Pelon cited an example of a marker tree sighting she investigated at California Crossing Park in Dallas. The location was home to a historic low water fjord used by Indians, as well as pioneers, heading west to the 1849 California gold rush.

She said there was a marker tree located atop a high ridge, which pointed below to a small paint rock quarry along the trail. The quarry contained color-pigmented rock the Indians used to make red, brown and rust-colored paint.

"It could have very easily been missed had the marker not notified them," she said. "We found a stone tool there. That's evidence they used the quarry. And the marker tree appeared to be associated with it."

In 1997, Comanche Indian Tribe Chairman Wallace E. Coffey gave an official blessing and proclamation ceremony of a marker tree at Gateway Park in Dallas.

According to Coffey's proclamation letter, the tree grew on "a preferred Comanche campsite" that was near an "abundance of water and food resources including buffalo, deer, turkey, pecans plums and fresh grass for our ponies."

He noted in the letter that it was common practice for his tribe to tie down a tree to "serve as a marker and to give direction toward safety and security from our enemies" and that it is "a living monument to our historic presence in the great state of Texas."

Ironically, only a year after its declaration, the Gateway tree blew over in a storm.

But during the year it was a landmark, Pelon said it acted as a social gathering point where local Indians reconnected with each other.

"They would share tobacco, talk to each other, share stories, and pray at it," she said. "These are very sacred trees to them."

In the mid-to-late 1800s many Indians were moved to reservations and forced to ditch their culture and ignore their tribal teachings from thenceforth — slowly diminishing knowledge about the trees throughout generations of tribes, Pelon said.

In the 1950s many Indians were brought back through a relocation program, but few knew much about their history and culture anymore.

"The difficulty is that not much of it is written down, it is all word-of-mouth, passed down by tribal elders," said George Wells, president of Mountain Stewards, a Georgia-based nonprofit that researches and documents marker trees across America.

Wells said the Mountain Stewards have documented more than 1,600 trees and over 1,000 miles of Indian trails across 39 states.

When the Mountain Stewards find a marker tree, they register it on Google Earth, and try to find patterns and trails.

Wells said he has about 70 hours of documentary footage about marker trees and plans to show his findings to Congress, hoping to start legislation that protects the historic trees.

"National preservation laws do have elements to protect Indian trails," he said, but not living historical ties such as trees.

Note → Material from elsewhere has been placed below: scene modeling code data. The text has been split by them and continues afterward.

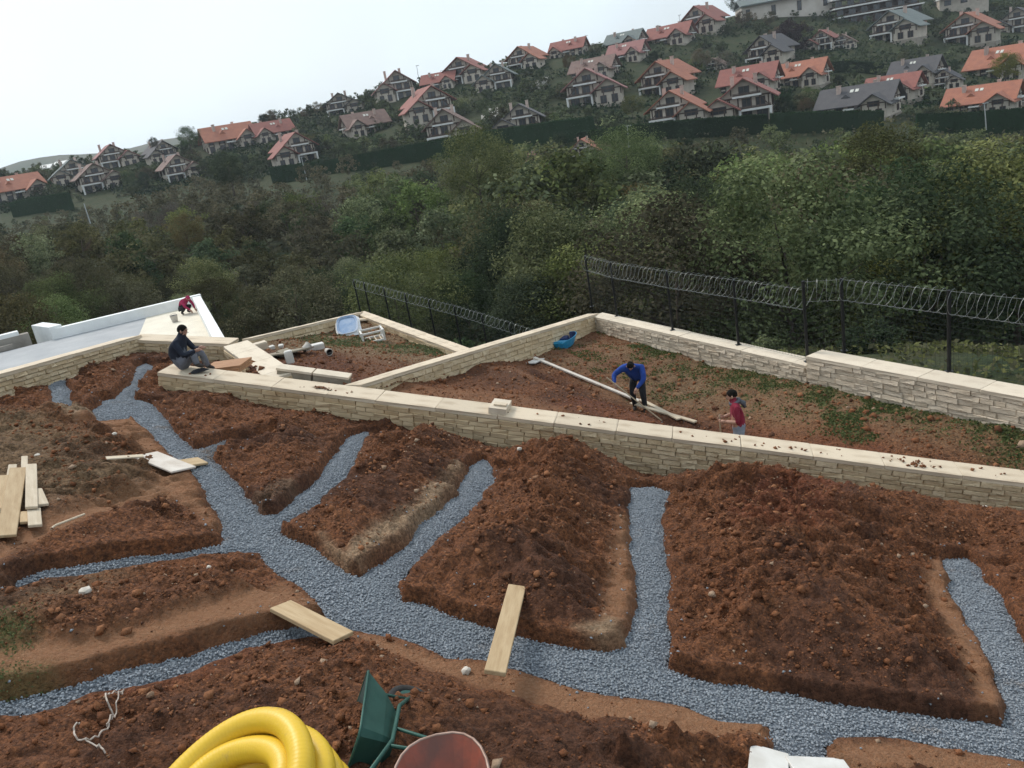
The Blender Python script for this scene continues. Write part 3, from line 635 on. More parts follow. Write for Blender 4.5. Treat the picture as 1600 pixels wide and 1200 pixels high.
# ================================================================== FENCES with razor wire
M_post = mat_simple('black_steel', (.012, .013, .013), (.02, .02, .02), 8, .5, .05, .002, metal=.3)
M_wire = mat_simple('galvanised_wire', (.34, .35, .33), (.25, .26, .25), 20, .45, 0, metal=.6)
M_mesh = mat_simple('dark_mesh_wire', (.02, .025, .022), (.03, .035, .03), 20, .6, 0)
def fence(posts, label, skip=(), rcoil=.27, pitch=.2, pw=.06, mesh_step=.1, wire_r=.0038):
    """posts: list of (foot, top)."""
    root = empty('razor_wire_fence', posts[0][0], 0, label, 'fence'); o0 = posts[0][0]
    for i_, (a, b_) in enumerate(posts):
        if i_ in skip: continue
        mb = MB(); mb.bar(a-o0-Vector((0, 0, .1)), b_-o0, pw, pw, (0, 1, 0)); po = mb.build('post', M_post, root)
        mb = MB(); mb.box(a-o0+Vector((0, 0, .006)), (pw*2.4, pw*2.4, .012)); mb.build('base_plate', M_post, po)
    for (a, b_), (c, d_) in zip(posts[:-1], posts[1:]):
        L = (d_-b_).length; n = max(2, int(L/pitch)); pts = []
        e = (d_-b_).normalized(); hN = Vector((-e.y, e.x, 0)).normalized(); uN = e.cross(hN); uN = uN if uN.z > 0 else -uN
        cN = Vector((0, 0, -rcoil*.9))
        r_ = random.Random(int(L*1000))
        for i in range(n*14+1):
            t = i/(n*14); an = 2*math.pi*i/14
            rr = rcoil*(1+.04*math.sin(i*.37))
            pts.append(b_.lerp(d_, t)+cN+(hN*math.cos(an)*.75+uN*math.sin(an))*rr-o0+e*.05*math.sin(an))
        MB().tube(pts, wire_r, 4).build('razor_coil', M_wire, root)
        mb = MB(); h0, h1 = .06, (b_-a).z-rcoil*1.9
        k = int(L/mesh_step)
        for i in range(1, k):
            t = i/k; p = a.lerp(c, t)-o0
            mb.tube([p+Vector((0, 0, h0)), p+Vector((0, 0, h1))], .0028, 3, False)
        for j in range(11):
            z = h0+(h1-h0)*j/10
            mb.tube([a-o0+Vector((0, 0, z)), c-o0+Vector((0, 0, z))], .0028, 3, False)
        tag(mb.build('wire_mesh', M_mesh, root), kind='stuff')
        for zz in (.02, rcoil*1.85): MB().tube([b_-o0-Vector((0, 0, zz)), d_-o0-Vector((0, 0, zz))], .0045, 4).build('line_wire', M_wire, root)
    return root
ed = (bE-bC).normalized(); ed.z = 0
def on_back(x, y, z):                 # foot of a post on the wall top
    return PH(x, y, z)
zl, zu = CAM_Z-6.7, bE.z
PL = [(925, 481), (964, 496), (1051, 518), (1154, 541)]
posts = [(on_back(x, y-2, zl), None) for x, y in PL]
p5 = bS+(bC-bS).normalized()*.18; posts.append((Vector((p5.x, p5.y, zl)), None))
posts = [(a, a+Vector((0, 0, 1.78))) for a, _ in posts]
posts[-1] = (posts[-1][0], posts[-1][0]+Vector((0, 0, 1.78)))
fence(posts, 'razor wire fence on black posts above the lower pale wall', (4,))
PU = [(1319, 549), (1483, 581)]
pu = [(on_back(x, y-1, zu), None) for x, y in PU]
stp = pu[1][0]-pu[0][0]
first = Vector((bS.x, bS.y, zu))+(bE-bS).normalized()*.12; first.z = zu
pu = pu+[(pu[1][0]+stp, None), (pu[1][0]+stp*2, None)]
fence([(posts[-1][0], Vector((posts[-1][0].x, posts[-1][0].y, zu+1.72)))]+[(a, a+Vector((0, 0, 1.72))) for a, _ in pu], 'razor wire fence on black posts above the higher pale wall at the right')
# far fence below the middle plot
tops = [(552, 437, 43), (568, 441, 42.2), (599, 449, 41), (632, 458, 39.6), (669, 467, 38.2), (709, 477, 36.8), (752, 490, 35.2), (795, 503, 33.8), (838, 517, 32.5)]
fp = []
for x, y, Z in tops:
    t = P(x, y, Z); fp.append((Vector((t.x, t.y, t.z-2.0)), t))
fence(fp, 'distant dark razor wire fence running down behind the middle plot', rcoil=.24, pitch=.3, pw=.07, mesh_step=.15, wire_r=.007)
# ================================================================== HOUSES on the far slope
M_plaster = mat_simple('cream_plaster', (.56, .49, .41), (.46, .40, .33), .8, .9, .2, .01, rand=.12)
M_stonebase = mat_simple('stone_plinth', (.36, .32, .26), (.26, .22, .18), 1.5, .95, .4, .03, rand=.1)
M_timber = mat_simple('dark_timber', (.075, .048, .036), (.05, .03, .024), 3, .8, .1)
M_whiteb = mat_simple('white_balcony', (.74, .73, .70), (.64, .63, .6), 2, .7, 0)
M_pane = mat_simple('window_glass', (.02, .025, .03), (.035, .04, .05), 1, .15, 0, spec=.6)
M_sky = mat_simple('skylight_glass', (.62, .60, .52), (.5, .5, .45), 1, .2, 0, spec=.6)
M_frame = mat_simple('brown_frame', (.10, .065, .05), (.08, .05, .04), 4, .7, 0)
M_chim = mat_simple('chimney_render', (.55, .42, .36), (.45, .34, .29), 2, .9, .1, rand=.15)
def roof_mat(name, a, b2):
    m, nt, b = new_mat(name); b.inputs['Roughness'].default_value = .85
    tcn = nt.nodes.new('ShaderNodeTexCoord'); w = nd(nt, 'ShaderNodeTexWave', Scale=1.6, Distortion=.4); w.bands_direction = 'Z'
    nt.links.new(tcn.outputs['Object'], w.inputs['Vector'])
    c = mixc(nt, noise_fac(nt, .8, .35, .65), a, b2); c = mixc(nt, noise_fac(nt, 6, .5, .8), c, tuple(x*.65 for x in a))
    nt.links.new(c, b.inputs['Base Color']); bump(nt, b, w.outputs['Fac'], .5, .06); return m
ROOF = {'r': roof_mat('red_tiles', (.275, .095, .072), (.215, .078, .062)), 'o': roof_mat('orange_tiles', (.36, .135, .078), (.28, .105, .066)),
        'd': roof_mat('dark_slate_tiles', (.085, .080, .082), (.065, .062, .066)), 'b': roof_mat('brown_tiles', (.20, .125, .10), (.15, .09, .075)),
        'g': roof_mat('grey_green_tiles', (.15, .175, .165), (.12, .14, .135)), 'p': roof_mat('faded_pink_tiles', (.30, .135, .12), (.25, .11, .10))}
ROOFW = {'r': 'red', 'o': 'orange', 'd': 'dark slate', 'b': 'brown', 'g': 'grey green', 'p': 'faded red'}
def gable_body(x0, x1, y0, y1, z0, eave, rise, along='y'):
    mb = MB()
    if along == 'y':
        xm = (x0+x1)/2
        V = [(x0, y0, z0), (x1, y0, z0), (x1, y0, eave), (xm, y0, eave+rise), (x0, y0, eave), (x0, y1, z0), (x1, y1, z0), (x1, y1, eave), (xm, y1, eave+rise), (x0, y1, eave)]
    else:
        ym = (y0+y1)/2
        V = [(x0, y1, z0), (x0, y0, z0), (x0, y0, eave), (x0, ym, eave+rise), (x0, y1, eave), (x1, y1, z0), (x1, y0, z0), (x1, y0, eave), (x1, ym, eave+rise), (x1, y1, eave)]
    mb.add(V, [(0, 1, 2, 3, 4), (9, 8, 7, 6, 5), (0, 5, 6, 1), (1, 6, 7, 2), (2, 7, 8, 3), (3, 8, 9, 4), (4, 9, 5, 0)]); return mb
def gable_roof(x0, x1, y0, y1, eave, rise, oh, of, along='y', t=.22, lift=.05):
    mb = MB()
    if along == 'y':
        xm = (x0+x1)/2; k = rise/(xm-x0)
        for s in (-1, 1):
            xe = xm+s*((x1-x0)/2+oh); ze = eave-oh*k+lift; zr = eave+rise+lift
            V = [(xe, y0-of, ze), (xm, y0-of, zr), (xm, y1+of, zr), (xe, y1+of, ze)]; V += [(a, b_, c+t) for a, b_, c in V]
            mb.add(V, [(0, 3, 2, 1), (4, 5, 6, 7), (0, 1, 5, 4), (1, 2, 6, 5), (2, 3, 7, 6), (3, 0, 4, 7)])
    else:
        ym = (y0+y1)/2; k = rise/(ym-y0)
        for s in (-1, 1):
            ye = ym+s*((y1-y0)/2+oh); ze = eave-oh*k+lift; zr = eave+rise+lift
            V = [(x0-of, ye, ze), (x0-of, ym, zr), (x1+of, ym, zr), (x1+of, ye, ze)]; V += [(a, b_, c+t) for a, b_, c in V]
            mb.add(V, [(0, 3, 2, 1), (4, 5, 6, 7), (0, 1, 5, 4), (1, 2, 6, 5), (2, 3, 7, 6), (3, 0, 4, 7)])
    return mb
_frame_me = None
def win(parent, x, y, z, w, h, face='f', mat=None):
    """a window: frame with a recessed pane"""
    n = {'f': (0, -1), 'r': (1, 0), 'l': (-1, 0)}[face]
    mb = MB(); t = .09
    def bx(cx, cz, sx, sz, dy, th):
        if face == 'f': mb.box((x+cx, y-dy, z+cz), (sx, th, sz))
        else: mb.box((x+n[0]*dy, y+cx, z+cz), (th, sx, sz))
    for (cx, cz, sx, sz) in ((0, h/2+t/2, w+2*t, t), (0, -h/2-t/2, w+2*t, t), (-w/2-t/2, 0, t, h), (w/2+t/2, 0, t, h), (0, 0, t*.7, h)): bx(cx, cz, sx, sz, .05, .14)
    fr = mb.build('window', mat or M_frame, parent); mb = MB(); bx(0, 0, w, h, .02, .05); mb.build('pane', M_pane, fr); return fr
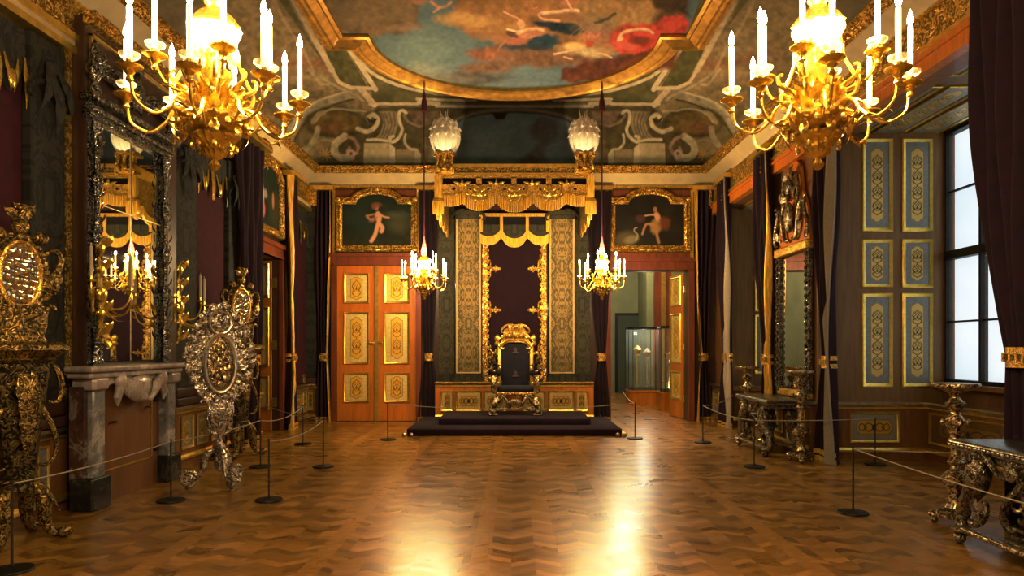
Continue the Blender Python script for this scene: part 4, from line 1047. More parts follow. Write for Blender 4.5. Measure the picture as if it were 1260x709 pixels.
for c in (-.66,0,.66):
    for s in (-1,1):
        em.curl((c+s*.03,CY-.05,.34),(c+s*.20,CY-.05,.53),Y,[.008,.015,.008],'S',flip=s); em.leaf((c+s*.03,CY-.05,.40),(c+s*.17,CY-.06,.44),.035,-Y,.15); em.leaf((c+s*.03,CY-.05,.48),(c+s*.14,CY-.06,.56),.03,-Y,.15); em.leaf((c+s*.02,CY-.05,.36),(c+s*.11,CY-.06,.30),.03,-Y,.15)
    em.ell((c,CY-.05,.45),.045,.02,.07); em.lathe([(.0,0),(.03,.02),(.012,.06),(.0,.1)],(c,CY-.04,.54),8)
for c in (-.98,-.34,.33,.98):
    em.lathe([(.03,0),(.045,.03),(.015,.09),(.0,.14)],(c,CY-.04,.60),8)
    for s in (-1,1): em.leaf((c+s*.03,CY-.04,.62),(c+s*.17,CY-.05,.66),.03,-Y,.1)
    for s in (-1,1): em.curl((c+s*.04,CY-.045,.60),(c+s*.13,CY-.045,.44),Y,[.01,.016,.01],'S',flip=-s,n=20)
obj('embroidery',em,M['gold_leaf'],t)
hl=MB()
for c in (-.98,-.34,.33,.98):
    for s in (-1,1): hl.ell((c+s*.16,CY-.033,.53),.032,.006,.022,10,6)
obj('opening_shade',hl,M['dark'],t)  # solid dark ovals laid on the valance, colour standing in for shaded holes
for s in (-1,1):
    # side valances run back to the wall, dropping lower
    so=lobes(CY,0,[(CY+.02,.20,-.0),(CY+.62,.32,-.04),(CY+1.24,.32,-.04),(CY+1.86,.28,-.04)],.6,.12,60)
    sv=MB().prism([(0,.79),(CY,.79)]+so,(s*1.44,0,0),Y,Z,X,-.03*s); obj('side_valance',sv,M['gold_fine'],t,ang=20)
    sf=MB()
    for i in range(0,60): x0,z0=so[i]; sf.tube([(s*1.452,x0,z0+.16),(s*1.452,x0,z0-.03)],.016,5)
    obj('side_fringe',sf,M['gold_thread'],t)
    # corner tassels
    ts=MB()
    ts.rbox(s*1.43-.10,s*1.43+.10,CY-.07,CY+.08,.08,.36,.03); ts.box(s*1.43-.07,s*1.43+.07,CY-.06,CY+.04,.36,.78)
    for k in range(8): 
        x=s*1.43-.09+k*.0257; ts.tube([(x,CY-.075,.30),(x,CY-.075,.05)],.013,5)
    obj('corner_tassel',ts,M['gold_thread'],t)
    # plume holders and ostrich feathers
    ph=MB(); px=s*1.31
    for a in range(4):
        pass
    ph.box(px-.15,px+.15,CY-.10,CY+.20,.84,.90); ph.box(px-.19,px+.19,CY-.12,CY+.22,1.16,1.21)
    for dx in (-.13,.0,.13):
        ph.lathe([(.05,0),(.055,.04),(.03,.08),(.035,.16),(.05,.24),(.05,.27)],(px+dx,CY-.06 if dx else CY-.09,.90),10,wob=.05,nw=5)
    for s2 in (-1,1): ph.curl((px+s2*.12,CY-.09,.80),(px+s2*.19,CY-.09,1.12),Y,[.015,.03,.015],'S',flip=s2,n=20)
    ph.box(px-.12,px+.12,CY-.02,CY+.12,.90,1.16)
    obj('plume_holder',ph,M['gold'],t)
    fe=MB()
    rnd=random.Random(5)
    def plume(c,lean,hh,rad,tipdir):
        base=V3(c[0],c[1],c[2]); 
        pts=[base+V3(lean[0]*.3*u,lean[1]*.3*u,hh*u) for u in (0,.35,.7,.92)]
        e=V3(lean[0],lean[1],0); pts+= [pts[-1]+e*.10+Z*.03, pts[-1]+e*.18-Z*.03, pts[-1]+e*.21-Z*.13]
        cp=[]
        for k in range(len(pts)-1):
            for j in range(4): cp.append(pts[k].lerp(pts[k+1],j/4))
        cp.append(pts[-1]); fe.tube(cp,[rad*.5,rad*.9,rad,rad*1.05,rad*1.1,rad,rad*.7,rad*.15],8)
    for k in range(11):
        a=2*pi*k/11; c_=V3(px,CY+.05,1.19); d=V3(cos(a),sin(a),0)
        fe.tube([c_+d*r+Z*z for r,z in catmull([(.06,0),(.15,.10),(.20,.24),(.205,.38),(.16,.50),(.15,.54),(.19,.56),(.24,.52)],4)],[.03,.07,.085,.085,.08,.07,.06,.01],8)
    for k in range(5):
        a=2*pi*k/5+.3; c_=V3(px,CY+.05,1.25); d=V3(cos(a),sin(a),0)
        fe.tube([c_+d*r+Z*z for r,z in catmull([(.03,0),(.08,.2),(.08,.42),(.05,.54),(.10,.60),(.15,.57)],4)],[.05,.08,.08,.07,.05,.01],8)
    for tier,(r0,z0) in enumerate(((.15,1.30),(.20,1.42),(.20,1.55),(.15,1.66))):
        for k in range(11):
            a=2*pi*(k+.5*(tier%2))/11; d=V3(cos(a),sin(a),0); c_=V3(px,CY+.05,z0)
            fe.tube([c_+d*r0,c_+d*(r0+.035)+Z*.10,c_+d*(r0+.075)+Z*.13,c_+d*(r0+.105)+Z*.09],[.03,.045,.035,.006],6)
    for k in range(9):
        a=2*pi*k/9; d=V3(cos(a),sin(a),0); c_=V3(px,CY+.05,1.75)
        fe.tube([c_+d*.03,c_+d*.05+Z*.10,c_+d*(.07+.03*(k%2))+Z*(.17+.06*(k%3))],[.03,.016,.004],5)
    obj('feather_plume',fe,M['feather'],t)

# dais
t=thing('throne_dais','low two step platform carpeted in dark plum under the throne','dais',(0,13.62,0))
obj('lower_step',MB().rbox(-1.95,1.95,-1.12,1.14,0,.13,.02),M['carpet'],t)
obj('upper_step',MB().rbox(-1.45,1.45,-.46,1.14,.12,.25,.02),M['carpet'],t)
for s in (-1,1):
    g=MB().box(s*1.985-.045,s*1.985+.045,-1.15,1.10,.0,.05); obj('gilt_edge_strip',g,M['gold_smooth'],t)
for s in (-1,1):
    g=MB(); 
    for x,y in ((s*1.99,-1.17),(s*1.86,-1.18)): g.ell((x,y,.035),.04,.04,.035,10,6)
    obj('ball_foot',g,M['silver_smooth'],t)

# throne
def make_throne():
    t=thing('throne','gilt and silver throne with dark velvet back and crowned crest','throne',(.02,14.10,.25))
    for s in (-1,1):
        l=MB(); l.curl((s*.38,-.33,.40),(s*.46,-.40,.05),Y+X*.3,[.02,.045,.05,.03,.035],'S',flip=s,n=30,ns=9); l.ell((s*.40,-.34,.30),.07,.06,.09,10,7)
        l.rbox(s*.44-.09,s*.44+.09,-.47,-.33,.0,.05,.02); l.leaf((s*.40,-.40,.36),(s*.44,-.42,.14),.05,-Y,.25); l.ell((s*.45,-.42,.08),.06,.05,.05)
        obj('leg',l,M['silver_gilt'],t)
    for s in (-1,1):
        l=MB().curl((s*.32,.25,.42),(s*.38,.33,.03),Y+X*.3,[.02,.04,.03],'S',flip=s,n=24,ns=8); l.ell((s*.38,.33,.03),.05,.05,.03); obj('leg',l,M['old_gold'],t)
    sr=MB().rbox(-.40,.40,-.38,.28,.39,.47,.02)
    for k in range(13): sr.ell((-.36+.06*k,-.39,.43),.026,.02,.035,8,6)
    obj('seat_rail',sr,M['gold'],t)
    obj('seat',MB().rbox(-.37,.37,-.35,.24,.46,.58,.05),M['sheen_navy'],t,ang=60)
    ap=MB()
    for s in (-1,1):
        ap.curl((s*.03,-.38,.22),(s*.33,-.38,.36),Y,[.012,.03,.03,.015],'S',flip=s,n=30); ap.curl((s*.05,-.38,.36),(s*.30,-.38,.20),Y,[.012,.024,.02,.012],'C',flip=s,n=30)
        ap.curl((s*.08,-.37,.12),(s*.36,-.37,.16),Y,[.012,.024,.012],'S',flip=-s,n=26)
        ap.leaf((0,-.39,.30),(s*.16,-.40,.25),.05,-Y,.2)
    ap.ell((0,-.40,.27),.07,.035,.07); ap.box(-.36,.36,-.36,-.33,.13,.17)
    obj('apron',ap,M['silver_gilt'],t)
    # back
    arch=[(-.27,.55)]+[(.27*-cos(a),1.36+.12*sin(a)) for a in np.linspace(0,pi,15)]+[(.27,.55)]
    obj('back_cushion',MB().prism(arch[::-1],(0,.12,0),X,Z,Y,.08),M['sheen_navy'],t)
    fb=MB()
    for s in (-1,1):
        fb.rbox(s*.33-.045,s*.33+.045,.12,.22,.45,1.42,.02); fb.curl((s*.33,.12,1.50),(s*.24,.12,1.36),Y,[.015,.03,.02],'C',flip=s,n=20)
        fb.lathe([(.05,1.40),(.065,1.44),(.04,1.48),(.06,1.53),(.055,1.58),(.02,1.62),(.0,1.63)],(s*.37,.16,0),12)
        fb.curl((s*.33,.12,.62),(s*.38,.12,.95),Y,[.012,.022,.014],'S',flip=s,n=20)
    fb.sweep([(.27*-cos(a),1.36+.12*sin(a)) for a in np.linspace(0,pi,15)],[(-.01,0),(-.01,.04),(.04,.06),(.08,.03),(.08,-.02)],(0,.14,0),X,Z,-Y,closed=False)
    obj('back_frame',fb,M['gold_smooth'],t)
    cr=MB()
    pl=[(.29*-cos(a)*(1+.06*cos(9*a)),1.47+.37*sin(a)*(1+.05*sin(11*a))) for a in np.linspace(0,pi,40)]
    cr.prism(pl[::-1],(0,.13,0),X,Z,Y,.05)
    for s in (-1,1):
        for k,(a,b_,r_) in enumerate([((.05,1.78),(.25,1.66),.03),((.06,1.66),(.27,1.54),.028),((.04,1.60),(.20,1.50),.024),((.22,1.62),(.34,1.48),.024)]):
            cr.curl((s*a[0],.10,a[1]),(s*b_[0],.10,b_[1]),Y,[.012,r_,.012],'S' if k%2 else 'C',flip=s,n=26)
        cr.ell((s*.12,.09,1.60),.045,.035,.05); cr.leaf((s*.02,.1,1.70),(s*.16,.08,1.82),.05,-Y,.2)
    cr.ell((0,.09,1.62),.075,.05,.085); cr.ell((0,.09,1.78),.06,.04,.05); cr.box(-.28,.28,.09,.15,1.46,1.52)
    obj('crest',cr,M['gold_fine'],t)
    # faint silver crown and crest worked on the velvet
    e=MB()
    for zc,sc in ((1.28,1.),(.80,1.)):
        e.prism([(-.08,zc-.05),(.08,zc-.05),(.06,zc-.02),(.03,zc-.01),(.04,zc+.05),(.0,zc+.08),(-.04,zc+.05),(-.03,zc-.01),(-.06,zc-.02)],(0,.105,0),X,Z,Y,.012)
    obj('embroidered_emblem',e,simple('dull_silver_thread',(.12,.07,.075),.6,.2,.1,20),t)
    for s in (-1,1):
        a=MB(); a.tube([V3(s*.34,.14,.98),V3(s*.40,.02,1.00),V3(s*.46,-.14,.98),V3(s*.50,-.30,.90)],[.03,.035,.04,.03],9)
        a.curl((s*.50,-.28,.90),(s*.56,-.36,.80),Y,[.02,.035,.03,.015],'C',flip=s,n=24,ns=8)
        a.curl((s*.45,-.30,.88),(s*.38,-.30,.47),Y,[.02,.035,.04,.02],'S',flip=s,n=30,ns=8); a.ell((s*.50,-.30,.72),.06,.05,.06); a.leaf((s*.44,-.34,.80),(s*.40,-.36,.52),.05,-Y,.2)
        obj('arm',a,M['silver_gilt'],t)
        p=MB().ell((s*.42,-.05,1.02),.05,.16,.035,12,8); p.ell((s*.36,-.28,.84),.08,.06,.07,10,7); obj('arm_pad',p,M['dark'],t)
        b=MB().curl((s*.50,-.05,1.05),(s*.54,-.10,1.30),Y,[.012,.02,.012],'S',flip=s,n=24); b.leaf((s*.42,-.05,1.05),(s*.55,-.05,1.27),.06,-Y,.15); obj('arm_ornament',b,M['old_gold'],t)
    return t
make_throne()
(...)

To find out more on the Holliday tree, Briix sent pictures of it to the Times Record News last month, who contacted local marker tree experts, arborists and various Indian tribes to narrow down its potential origin.

A Cherokee Nation spokesman said in an email that the "Cherokee people did not have a presence in the Wichita Falls area," and therefore ruled it out as theirs.

The Comanche Nation did not offer an opinion by the time of publication.

For protection purposes, the more knowledge people have of the trees the better, Pelon said, because construction workers, homebuilders and residents are likely cutting them down without knowing what they are.

But how can marker trees be recognized to prevent further destruction of them?

While there is no one set way to go about it, Pelon did offer insight into her method.

Typically a discoverer emails her photos, but the Mountain Stewards also accept submissions at mountainstewards.org.

If she feels like it makes a good case, Pelon will then research it further and take the evidence — documented tribal presence, photos, possible reasons for a marking, expert tree age estimations, etc. — and present it to a tribal council.

"But they may not want to tell you whether or not something is part of their heritage," she said. "It may be information they want to keep within their tribes."

Based on the evidence and their knowledge of their tribe's bent trees, they can then decide to claim it as theirs.

If proclaimed, the trees typically become historic landmarks and can bring tourism dollars to cities, benefiting the local economy.

"It could be a big deal for Holliday," Pelon said.

And the Holliday tree definitely makes a strong case to be one.

Steve Houser, an arborist of 30 years and founding member of the Dallas Tree Coalition, has been researching marker trees since the early '90s.

He was given circumference and height measurements of the tree taken by Briix, as well as a sample of a piece of fallen branch for inner ring count. Though he hadn't seen the tree in person, based on that information, Houser estimated it to be 250-300 years old.

"The bend, the possible age, the knobs, the Indian history of the area, its location: it all adds up to make a very, very strong case," he said.

Ultimately, he said he hopes people will come to recognize and respect these type of trees more — just as the Indians did.

"The trees are a part of Indian heritage and history, and we need to preserve them for generations to come," he said. "They are a living legacy. How cool is that?"